● What the task asks: Return all lines that include the string "follow".

— Begin —

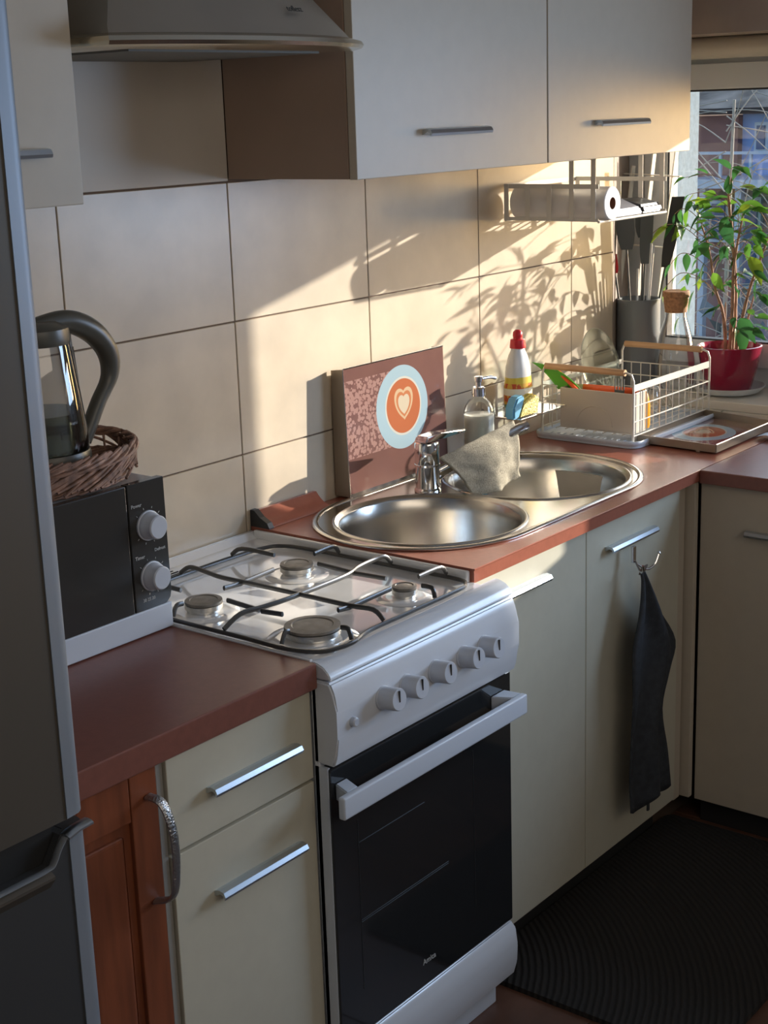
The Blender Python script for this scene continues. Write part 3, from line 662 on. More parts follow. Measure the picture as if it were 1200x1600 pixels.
obj('top_edge', tube(BM(), [(x0, yt, z1), (x1, yt, z1)], .0018, 8), m_chrome, t, smooth=True)
obj('bottom_ledge', prism(BM(), [(yb, z0), (yb - .006, z0 - .003), (yb - .006, z0), (yb, z0 + .006)], 'x', x0, x1), m_chrome, t)
obj('edge_bead', tube(BM(), [(x0, yb, z0), (x0, yt, z1)], .0014, 6), m_chrome, t, smooth=True)
t = thing('hob_cover', 'coffee-print metal cover plate lying face up on the worktop by the window', 'plate', (1.76, -.43, .862), 'coffee-print metal covers')
A, Bp, Cc, D = Vector((1.612, -.318, .8745)), Vector((1.598, -.545, .8745)), Vector((1.935, -.545, .8745)), Vector((1.985, -.318, .8745))
dn = Vector((0, 0, -.008))
obj('printed_face', uvplane(BM(), [p + dn for p in (Bp, Cc, D, A)], [(.03, .02), (.38, .02), (.38, .29), (.03, .29)]), m_coffee, t)
def strip(p, q, h, o=Vector((0, 0, 0))):
    bm = BM(); n = (q - p).cross(Vector((0, 0, 1))).normalized() * .0015; up = Vector((0, 0, h)); vs = []
    for s_ in (-1, 1):
        for b_ in (p, q): vs += [bm.verts.new(b_ + n * s_ + dn * 1.2), bm.verts.new(b_ + n * s_ + up + n * 0)]
    a, b, c, d, e, f, g, h_ = vs
    for fc in ((a, b, d, c), (e, g, h_, f), (a, e, f, b), (c, d, h_, g), (b, f, h_, d), (a, c, g, e)): bm.faces.new(fc)
    return bm
obj('raised_edge', strip(A, Bp, .010), m_back, t); obj('raised_edge', strip(Bp, Cc, .010), m_back, t)
obj('raised_edge', strip(Cc, D, .010), m_back, t); obj('raised_edge', strip(D, A, .010), m_back, t)
obj('rolled_edge', tube(BM(), [Bp + Vector((0, 0, .010)), Cc + Vector((0, 0, .010))], .0022, 8), m_chrome, t, smooth=True)
obj('under_leg', B(1.60, 1.93, -.50, -.49, .8612, .8645), m_back, t); obj('under_leg', B(1.63, 1.95, -.36, -.35, .8612, .8645), m_back, t)
tag(obj('paper_strip', sheet([(1.80, -.556, .868), (1.86, -.556, .868), (1.84, -.64, .863), (1.795, -.63, .863)], 4, 8, lambda u, v: (0, 0, .010 * math.sin(v * 3.1))), m_tag, smooth=2), 'curled bluish paper strip sticking out under the lying plate', 'paper')

# ================================================================= WASHING-UP THINGS
t = thing('sink_caddy', 'narrow chrome shelf holding sponge and detergent above the tap', 'shelf', (1.44, -.08, .955))
obj('shelf_plate', B(1.325, 1.535, -.150, -.012, .9555, .9585, bev=.001), m_glass, t)
obj('rail', tube(BM(), [(1.325, -.012, .957), (1.325, -.152, .957), (1.535, -.152, .957), (1.535, -.012, .957)], .0028, 8), m_chrome, t, smooth=True)
for x in (1.36, 1.50): obj('bracket', tube(BM(), [(x, -.001, .957), (x, -.012, .957)], .009, 12), m_chrome, t, smooth=True)
t = thing('dish_soap_bottle', 'white detergent bottle with a red cap and yellow-red label', 'bottle', (1.425, -.078, .959))
bx, by, s_ = 1.425, -.078, (.62, .62)
prof = [(0, .9588), (.034, .9588), (.039, .966), (.0415, .985), (.0415, 1.02), (.038, 1.040), (.0385, 1.052), (.0365, 1.070), (.029, 1.098), (.0215, 1.112), (.0195, 1.120), (0, 1.120)]
obj('body', lathe(BM(), prof, (bx, by, 0), seg=36, sx=1.0, sy=.79), m_bottle, t, smooth=True)
obj('label_wrap', lathe(BM(), [(.0405, .968), (.0422, .985), (.0422, 1.02), (.0395, 1.034), (.0388, 1.043), (.0380, 1.047)], (bx, by, 0), seg=36, sx=1.0, sy=.80), m_label, t, smooth=2)
cp = obj('cap', lathe(BM(), [(0, 1.118), (.0205, 1.118), (.0205, 1.124), (.0185, 1.139), (.0160, 1.140), (.0120, 1.1405), (.0115, 1.146), (0, 1.146)], (bx, by, 0), seg=24), m_red_, t, smooth=True)
obj('cap_tip', lathe(BM(), [(0, 1.145), (.0125, 1.145), (.0130, 1.150), (.0120, 1.158), (.0065, 1.1635), (0, 1.165)], (bx, by, 0), seg=10), m_red_, cp, smooth=True)
t = thing('soap_dispenser', 'round clear glass soap dispenser with a chrome pump', 'dispenser', (1.225, -.095, .864))
obj('glass_body', lathe(BM(), [(0, .8632), (.036, .8632), (.039, .868), (.039, .985), (.036, 1.004), (.026, 1.018), (.015, 1.026), (.0145, 1.034)], (1.225, -.095, 0), seg=36), m_glass, t, smooth=2)
obj('liquid_soap', lathe(BM(), [(0, .867), (.036, .867), (.0365, .985), (0, .986)], (1.225, -.095, 0), seg=32), M('milky_soap', (.66, .66, .58), .4), t, smooth=True)
obj('collar', lathe(BM(), [(0, 1.030), (.0165, 1.030), (.0165, 1.049), (.013, 1.052), (0, 1.052)], (1.225, -.095, 0), seg=20), m_chrome, t, smooth=True)
pu = obj('pump', lathe(BM(), [(0, 1.052), (.0075, 1.052), (.0075, 1.064), (.0105, 1.066), (.0105, 1.077), (0, 1.079)], (1.225, -.095, 0), seg=20), m_chrome, t, smooth=True)
obj('nozzle', tube(BM(), smoothline([(1.225, -.095, 1.071), (1.26, -.105, 1.071), (1.277, -.11, 1.066)], 3), .0042, 10), m_chrome, t, smooth=True)
m_sponge = M('yellow_sponge', (.62, .48, .10), .9, noise=(160, .35), bump=(300, 1)); m_scour = M('metallic_scourer', (.55, .46, .16), .28, .7, noise=(240, .8), bump=(400, 1.5))
t = thing('sponge', 'yellow-green glittery scouring sponge leaning on the shelf in front of the detergent', 'sponge', (1.37, -.13, .962))
bm = prism(BM(), [(1.326, .9605), (1.415, .9605), (1.424, 1.000), (1.392, 1.012), (1.345, .996)], 'y', -.140, -.120, bev=.004); obj('foam', bm, m_sponge, t, smooth=True)
bm = prism(BM(), [(1.330, .9615), (1.412, .9615), (1.420, .998), (1.391, 1.008), (1.349, .994)], 'y', -.1455, -.1405, bev=.002); obj('scouring_side', bm, m_scour, t, smooth=True, label='glittering scouring side')
tag(obj('cleaning_pad', prism(BM(), [(1.300, .9605), (1.323, .9605), (1.334, .994), (1.350, 1.004), (1.346, 1.016), (1.318, 1.014), (1.301, .990)], 'y', -.148, -.120, bev=.004), m_blueplastic, smooth=True), 'light blue cleaning pad tucked behind the yellow sponge', 'pad')

# dish rack
t = thing('dish_rack', 'white wire dish rack with beech handles standing on a white drip tray', 'rack', (1.77, -.20, .862))
tr = prism(BM(), rrect(1.545, 2.000, -.352, -.045, .03), 'z', .8612, .868)
obj('drip_tray', tr, m_whitep, t, smooth=True)
obj('tray_rim', tube(BM(), [(x, y, .873) for x, y in rrect(1.545, 2.000, -.352, -.045, .03)], 0, seg=8, closed=True, flat=(.003, .006)), m_whitep, t, smooth=True)
for i in range(14): obj('tray_rib', B(1.556, 1.572 if 0 else 1.600, -.335 + i * .020, -.3275 + i * .020, .868, .8705), m_whitep, t)
X0, X1, Y0, Y1, ZB, ZT = 1.565, 1.985, -.332, -.062, .889, 1.000
obj('top_band', tube(BM(), [(X0, Y0, ZT + .012), (X1, Y0, ZT + .012)], 0, seg=4, flat=(.0012, .0085)), m_wire, t)
obj('top_band', tube(BM(), [(X0, Y1, ZT), (X1, Y1, ZT)], 0, seg=4, flat=(.0012, .006)), m_wire, t)
for x in (X0, X1):
    pts = [(x, Y0, .874), (x, Y0, 1.030), (x, Y0 + .006, 1.045), (x, Y0 + .02, 1.050), (x, Y1 - .02, 1.050), (x, Y1 - .006, 1.045), (x, Y1, 1.030), (x, Y1, .874)]
    obj('end_frame', tube(BM(), pts, .003, 8), m_wire, t, smooth=True)
    obj('wooden_handle', tube(BM(), [(x, Y0 + .024, 1.050), (x, Y1 - .010, 1.050)], .0085, 14), m_woodl, t, smooth=True, label='beech grip')
    for z in (.93, .965, 1.0): obj('wire', tube(BM(), [(x, -.108 if x == X0 else Y0, z), (x, Y1, z)], .0016, 6), m_wire, t)
    for i in range(1, 9):
        y = Y0 + (Y1 - Y0) * i / 9
        if x == X1 or y > -.115: obj('wire', tube(BM(), [(x, y, ZB), (x, y, 1.0)], .0016, 6), m_wire, t)
for y in (Y0, Y1):
    for z in (ZB, .925, .965): obj('wire', tube(BM(), [(X0, y, z), (X1, y, z)], .0018, 6), m_wire, t)
    for i in range(1, 12): x = X0 + (X1 - X0) * i / 12; obj('wire', tube(BM(), [(x, y, ZB), (x, y, ZT + (.008 if y == Y0 else 0))], .0016, 6), m_wire, t)
for i in range(9):
    y = -.30 + i * .028; obj('base_wire', tube(BM(), [(X0, y, ZB), (X1, y, ZB)], .0015, 6), m_wire, t)
for i in range(8):
    x = 1.70 + i * .036; pts = [(x, -.26, ZB)] + [(x, -.22 - .022 * math.cos(a), ZB + .030 * math.sin(a)) for a in (math.pi * k / 8 for k in range(1, 8))] + [(x, -.19, ZB)]
    obj('plate_divider', tube(BM(), pts, .0015, 6), m_wire, t, smooth=True)
t = thing('cutlery_box', 'off-white plastic cutlery box at the near end of the dish rack', 'box', (1.606, -.22, .892))
bm = BM()
for (xa, xb, ya, yb_) in ((1.572, 1.576, -.326, -.112), (1.636, 1.640, -.326, -.112), (1.5762, 1.6358, -.326, -.322), (1.5762, 1.6358, -.116, -.112)): box(bm, xa, xb, ya, yb_, .8945, .996, bev=.0015)
box(bm, 1.572, 1.640, -.326, -.112, .8912, .8945)
obj('box_shell', bm, m_cream_t, t)
ar = [(1.5716, -.215 - .052 * math.cos(a), .905 + .050 * math.sin(a)) for a in (math.pi * k / 20 for k in range(21))]
obj('embossed_arch', tube(BM(), ar, .0012, 6), m_cream_t, t, smooth=True)
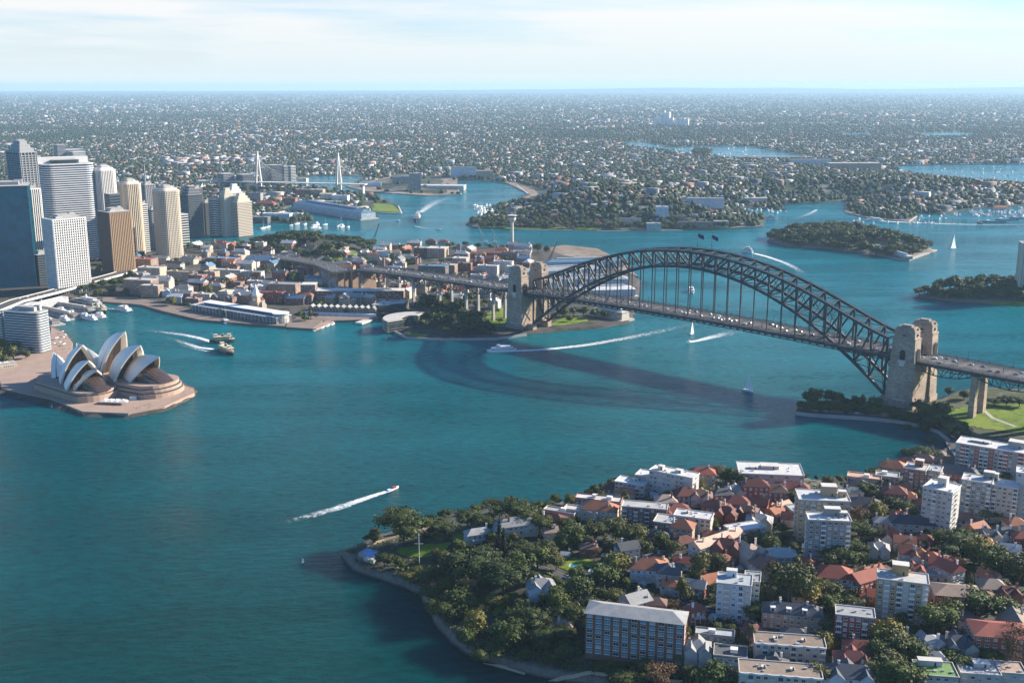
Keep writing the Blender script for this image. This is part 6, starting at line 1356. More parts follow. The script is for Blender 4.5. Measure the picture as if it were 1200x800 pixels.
# brick viaduct of the southern approach, curving away into the city
VD = [(402,318,34),(380,309,28),(352,304,22),(320,300,18),(285,300,14),(240,304,12),(200,308,12),(160,314,12)]
VV = [P(u, v, z) for u, v, z in VD]; Vp = []
e_ = b2w(-(HALF+330), bs(-(HALF+330)), 47)
VV = [e_]+VV
for i in range(len(VV)-1):
    for k in range(10): Vp.append(VV[i].lerp(VV[i+1], k/10))
def viaduct(Vp, wd, name, label, wallm, arches=True, rail=CONC):
    t = thing(name, Vp[0], 0, label, 'viaduct'); o = Vp[0]; m = MB(); N_ = []
    for i, p in enumerate(Vp):
        q = Vp[min(i+1, len(Vp)-1)]-Vp[max(i-1, 0)]; q.z = 0; q.normalize(); N_.append((p-o, Vector((-q.y, q.x, 0))))
    sec = [[tuple(p+n*s+Vector((0, 0, z))) for s, z in ((-wd/2, 0), (-wd/2, -2.5), (wd/2, -2.5), (wd/2, 0))] for p, n in N_]; m.hull(sec, wallm)
    for i in range(0, len(N_), 3 if arches else 5):
        p, n = N_[i]; g = max(ground(*(p+o)[:2]), .5); hh = p.z+o.z-g
        if hh > 4: d = Vector((n.y, -n.x, 0)); m.bar(p+Vector((0, 0, -hh-1)), p+Vector((0, 0, -2)), wd*.92 if arches else 3, wallm, 4 if arches else 3, up=n if not arches else d)
    m.build('structure', t); m = MB(); m.hull([[tuple(p+n*(wd/2-.5)+Vector((0, 0, .05))), tuple(p-n*(wd/2-.5)+Vector((0, 0, .05)))] for p, n in N_], ASPH, closed=False); m.build('roadway', t)
    m = MB()
    for s in (-wd/2, wd/2):
        for i in range(len(N_)-1): m.bar(N_[i][0]+N_[i][1]*s+Vector((0, 0, .5)), N_[i+1][0]+N_[i+1][1]*s+Vector((0, 0, .5)), .4, rail, 1.1)
    m.build('parapet', t); return N_, o
NV, OV = viaduct(Vp, 34, 'brick_viaduct', 'wide road viaduct curving from the bridge towards the city', wmat('brownstone'))
CX = [P(u, v, z) for u, v, z in [(-30,372,16),(20,352,16),(60,342,16),(100,331,16),(140,320,16),(163,312,15),(180,306,14)]]; Cp = []
for i in range(len(CX)-1):
    for k in range(6): Cp.append(CX[i].lerp(CX[i+1], k/6))
NC, OC_ = viaduct(Cp, 22, 'elevated_expressway', 'pale elevated expressway crossing in front of the city towers', CONC_L, arches=False, rail=CONC_L)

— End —

● Expected output:
The Blender Python script for this scene continues. Write part 3, from line 662 on. More parts follow. Measure the picture as if it were 1200x1600 pixels.
Keep writing the Blender script for this image. This is part 6, starting at line 1356. More parts follow. The script is for Blender 4.5. Measure the picture as if it were 1200x800 pixels.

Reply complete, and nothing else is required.